To my delight, A Grape in The Fog was packed with people who knew me back in those halcyon days of walking too many dogs, writing columns for their newspaper and telling dirty jokes.

Every person who came to the show was a gift to me, but, as with all things, every good bit of news brings bad news to counter it. 

I learned that my really young fifty-ish neighbors across the street had both died. Way too young. So had my neighbor to the east who was blind and very old when I lost my house. We all knew that was coming. The man of the house on the west had died too, but his harpy of a wife – a woman who reported me to the police for giving her son champagne for his high school graduation – still spreads her venom. 

There is no justice or logic to those who continue and those who stop, is there?

Just one of Lynn Ruth Miller’s books

One very special guest at A Grape in The Fog was Lennon Smith who helped me formulate my very first one woman show Farewell To The Tooth Fairy – a series of stories from my book Thoughts While Walking The Dog. It was she who began me on the path that led to the Toast Award and the cabarets I do regularly in London and Edinburgh.

So there I was, my past clustered about me, drinking exquisite wine and smiling indulgently as well-meaning, kind people insisted I had not changed one whit even though I am two inches shorter and look like something someone soaked in the bath two hours too long.  

They laughed at British jokes they could not understand because they cared about me.  

‘Dogging’ to them is following someone too closely.

‘Bums’ live in the street.

 But so what?  

I was once theirs and they wanted me to know I was not forgotten.

The next day was my day with Pattie Lockard.

Pattie has been not just a fan but a promoter and a helper for years and years.  

I discovered her doing PR for Menopause the Musical and now she is the founder and spirit behind Nurse Talk – a call-in and political radio series that explores nurses’ rights, health issues and adventures in the nursing profession. It is a beautiful mix of humor and information and I did several short pieces on the show.

Pattie and I met that day at The Cheesecake Factory which serves portions that would make an elephant flinch and then tops it with a slice of cheesecake that would send the slimmest among us to Weight Watchers.  

Then we drove out to her new home in Napa.

Napa is the place that makes all those California wines we buy at Sainsbury’s. It is a charming place filled with vineyards and wineries, Victorian houses and boutique shops.
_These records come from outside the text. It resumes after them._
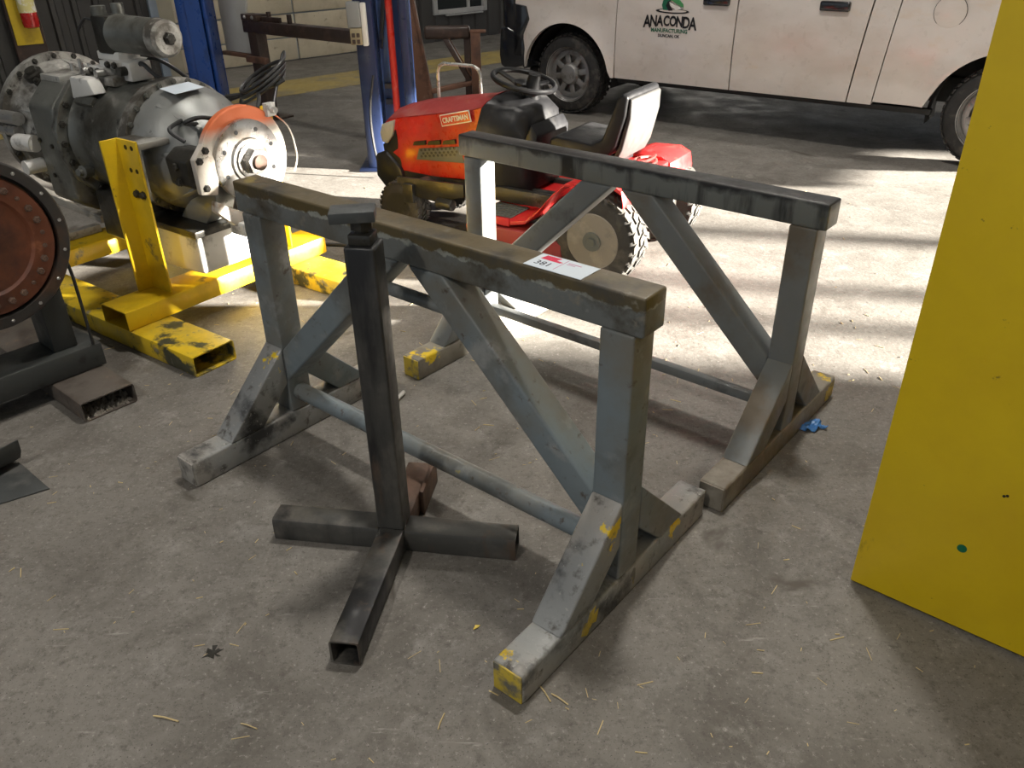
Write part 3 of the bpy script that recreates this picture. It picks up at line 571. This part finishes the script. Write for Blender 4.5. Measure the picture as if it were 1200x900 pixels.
# rear wheels
for sy in (-1, 1):
    yc = sy * .40; tyre(tt, (0.045, yc, .262), .252, .135, .20, 'dustrubber', 26, .012)
    s0 = yc + sy * .10
    MB().lathe([(.004, .150), (-.002, .158), (-.012, .150), (-.02, .140), (-.065, .128), (-.06, .062), (-.06, .01)], (.045, s0, .262), (0, sy, 0), 36).build('wheel_rim', 'rimgrey', tt)
    MB().lathe([(-.05, .085), (-.012, .085), (-.004, .078), (-.002, .056), (.012, .052), (.014, .024), (.024, .022), (.024, .006)], (.045, s0, .262), (0, sy, 0), 30).build('hub_cap', 'grille', tt)
# front wheels
for sy in (-1, 1):
    yc = sy * .27; tyre(tt, (-1.44, yc, .172), .163, .09, .15, 'dustrubber', 26, .009)
    MB().lathe([(0, .092), (-.01, .092), (-.05, .075), (-.045, .03), (-.01, .028), (-.01, .005)], (-1.44, yc + sy * .075, .172), (0, sy, 0), 28).build('wheel_rim', 'oily', tt)
MB().bar((-1.44, -.2, .19), (-1.44, .2, .19), .05, .05).build('front_axle', 'oily', tt)
MB().box(-1.45, .25, -.25, -.21, .30, .385).box(-1.45, .25, -.16, -.11, .29, .37).box(-1.45, .25, .11, .16, .29, .37).box(-1.45, -1.40, -.16, .16, .27, .37).build('frame', 'oily', tt, .006)
MB().box(-1.28, -.80, -.22, .22, .33, .62).cyl((-1.1, 0, .60), (-1.1, 0, .70), .11).build('engine', 'oily', tt, .02)
MB().cyl((-1.30, -.19, .31), (-1.05, -.21, .31), .045, n=14).cyl((-.98, -.20, .33), (-.98, -.20, .44), .035, n=14).build('muffler', 'rusty', tt)
MB().lathe([(0, .012), (.0, .16), (.02, .16), (.02, .012)], (-1.12, -.02, .24), (0, 0, 1), 24).build('drive_pulley', 'oily', tt)
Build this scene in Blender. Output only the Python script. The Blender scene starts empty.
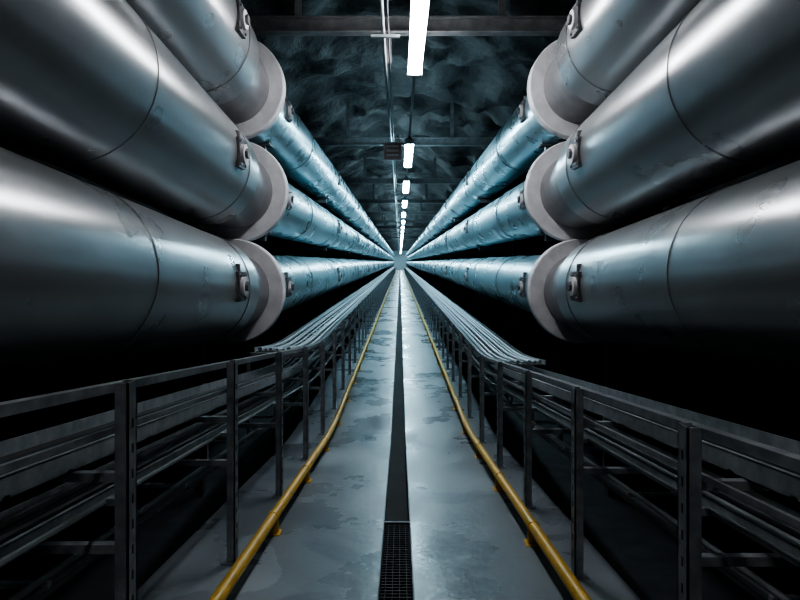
import bpy, bmesh, math, random
from mathutils import Vector, noise
random.seed(4)
H=2.06          # camera height above the level part of the walkway
YK=6.5          # where the sloping part of the tunnel meets the level part
END=150.0
def ramp(y,g,k=YK,s=.6):
    if y>=k+s: return 0.0
    if y<=k-s: return g*(k-y)
    t=(k+s-y); return g*t*t/(4*s)
def zf(y): return ramp(y,0.12)
def zp(y): return ramp(y,0.09,6.3,0.3)
NEARY=[-8.5,-4,-2,0,1,2,3,4,5,5.5,5.75,6,6.25,6.5,6.75,7,7.25,7.5]

# ---------------- materials ----------------
def mat(name,c1,c2=None,metal=0.0,r1=0.5,r2=None,scale=3.0,bump=0.0,bscale=30.0,emit=None,estr=0,detail=6,stretch=(1,1,1),lo=.35,hi=.65,stain=None,bdist=.02):
    m=bpy.data.materials.new(name); m.use_nodes=True
    nt=m.node_tree; b=nt.nodes['Principled BSDF']
    b.inputs['Metallic'].default_value=metal
    b.inputs['Roughness'].default_value=r1
    b.inputs['Base Color'].default_value=(*c1,1)
    if emit:
        b.inputs['Emission Color'].default_value=(*emit,1); b.inputs['Emission Strength'].default_value=estr
        return m
    tc=nt.nodes.new('ShaderNodeTexCoord'); mp=nt.nodes.new('ShaderNodeMapping')
    mp.inputs['Scale'].default_value=stretch
    nt.links.new(tc.outputs['Object'],mp.inputs['Vector'])
    n=nt.nodes.new('ShaderNodeTexNoise'); n.inputs['Scale'].default_value=scale; n.inputs['Detail'].default_value=detail
    n.inputs['Roughness'].default_value=.55
    nt.links.new(mp.outputs['Vector'],n.inputs['Vector'])
    cr=nt.nodes.new('ShaderNodeValToRGB')
    cr.color_ramp.elements[0].position=lo; cr.color_ramp.elements[1].position=hi
    cr.color_ramp.elements[0].color=(*c1,1); cr.color_ramp.elements[1].color=(*(c2 or c1),1)
    nt.links.new(n.outputs['Fac'],cr.inputs['Fac']); col=cr.outputs['Color']
    if stain:
        n3=nt.nodes.new('ShaderNodeTexNoise'); n3.inputs['Scale'].default_value=stain; n3.inputs['Detail'].default_value=6
        n3.inputs['Distortion'].default_value=.6
        nt.links.new(tc.outputs['Object'],n3.inputs['Vector'])
        c3=nt.nodes.new('ShaderNodeValToRGB')
        e=c3.color_ramp.elements; e[0].position=.385; e[0].color=(.68,.71,.74,1); e[1].position=.425; e[1].color=(1,1,1,1)
        k=e.new(.64); k.color=(1,1,1,1); k=e.new(.655); k.color=(1.35,1.35,1.35,1)
        nt.links.new(n3.outputs['Fac'],c3.inputs['Fac'])
        mx=nt.nodes.new('ShaderNodeMix'); mx.data_type='RGBA'; mx.blend_type='MULTIPLY'; mx.inputs[0].default_value=1
        nt.links.new(col,mx.inputs[6]); nt.links.new(c3.outputs['Color'],mx.inputs[7]); col=mx.outputs[2]
    nt.links.new(col,b.inputs['Base Color'])
    if r2 is not None:
        mr=nt.nodes.new('ShaderNodeMapRange'); mr.inputs['From Min'].default_value=lo; mr.inputs['From Max'].default_value=hi
        mr.inputs['To Min'].default_value=r1; mr.inputs['To Max'].default_value=r2
        nt.links.new(n.outputs['Fac'],mr.inputs['Value']); nt.links.new(mr.outputs['Result'],b.inputs['Roughness'])
    if bump>0:
        n2=nt.nodes.new('ShaderNodeTexNoise'); n2.inputs['Scale'].default_value=bscale; n2.inputs['Detail'].default_value=5
        nt.links.new(mp.outputs['Vector'],n2.inputs['Vector'])
        bp=nt.nodes.new('ShaderNodeBump'); bp.inputs['Strength'].default_value=bump; bp.inputs['Distance'].default_value=bdist
        nt.links.new(n2.outputs['Fac'],bp.inputs['Height']); nt.links.new(bp.outputs['Normal'],b.inputs['Normal'])
    return m
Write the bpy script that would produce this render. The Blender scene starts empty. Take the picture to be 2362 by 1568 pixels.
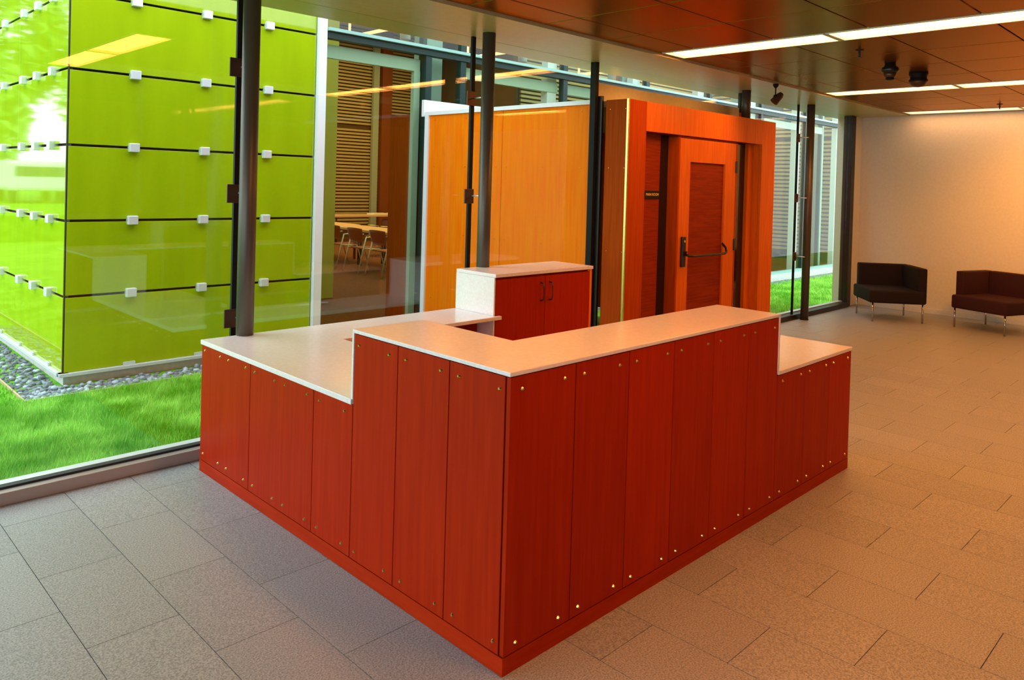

Pattie’s partner is a working nurse. She is directly involved in the health care system in California and sees first hand the way the insurance companies have profited at the expense of the sick. She is a strong advocate for single pay insurance, as is Pattie. But she is not fond of me.

When I had the misfortune to stay at their home years ago after I broke my heel, Pattie’s partner screamed at me: “You and your Jew ways!” and asked me to leave the house, when I was doing nothing but sitting in her living room with my leg in a cast.  

When she heard I was visiting Pattie this time, she left the house to visit a relative.  

I spent the night in their home and, at ten the next morning, Pattie came in to tell me I had to leave immediately because her partner was on her way home,

I have encountered many people who do not like me and I have always believed that is their right. After all, if everyone loves you, you are really nothing to anybody.  

However, this time I felt a bit miffed because, as far as I know, I have done nothing offensive to this woman to ignite this level of disgust.  

I am beginning to understand the insult people feel when they are discriminated against for something that has nothing to do with who they are… and I also realize nothing I can do will change that attitude.  

We are all different people and that is a good thing.

I believe this was a very good experience for me to learn compassion for others.   

I understand much more completely now how invasive and illogical racism is and how it feels to be hated (such a strong word) by someone you have hardly had a conversation with.